The Opera "Not Love Alone" on the Stage of Mariinsky Theatre

The stage of the Mariinsky Concert Hall presented the premiere of Rodion Shchedrin's opera "Not Love Alone" on March 24, 2016. This first opera of the composer was written 1961 and dedicated to Maya Plisetskaya. 1972 Rodion Shchedrin made a new orchestration of the opera for 11 instruments for the opening of the Moscow Chamber Music Theatre named after B. Pokrovsky. 2014 the citizens of St. Petersburg could already attend the new staging of this opera in the theatre "St. Petersburg Operá" in the staging of Jury Alexandrov. This staging won the St.Petersburg prize "The Golden Sophite".

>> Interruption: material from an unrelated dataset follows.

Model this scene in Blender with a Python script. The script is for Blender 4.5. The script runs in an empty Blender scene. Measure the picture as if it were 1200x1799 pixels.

Mariinsky Theatre presents the opera for the first time. The performance was conducted by Valery Gergiev and the cast featured soloists from the Academy of Young Opera Singers under the direction of Larisa Gergieva!

Rodion Shchedrin told us about the making process of this opera: "The plot of the opera was taken from a tale of a modern Russian writer Sergey Antonov "Aunt Lusha". The story tells us about the life of an ordinary Russian village short after the end of World War II. The men died in the lines and the inhabitants of the village were reduced to the women and spring chickens - youngsters. As I was young I saw lots of such villages. The protagonist of the opera is an elder woman Varvara (we changed her name with the librettist Vasily Katayan), falls in love with such a youngster. Yearning for love, desire of sex and unspent motherliness, secret meetings and romance triangle (the boy has a young fiancée), a violent dispute and sad catastrophe - down hearted dot-dot-dot. The village goes back to its ordinary course. The text of one witty ditty is like a summary to my opera: "Mother, oh Mother, where shall I go with my love? Shall I scuttle it in the field or dig under the earth?...

The premiere of my opera "Not Love Alone" took place in Moscow on December 25, 1961 in Bolshoi Theatre. The opera proved too controversial to the cultural authorities: Freudian slips in contrast to monumental parades of other soviet operas, easy wordings were too much for the time. The further four performances were changed to "Traviata" by Verdi. Two months later the opera was presented to the audience several times again and then disappeared in the dusty cellars." - Rodion Shchedrin.

The opera "Not Love Alone" will be shown to Petersburg audience again on March 30, 2016 on the stage of the Mariinsky Concert Hall.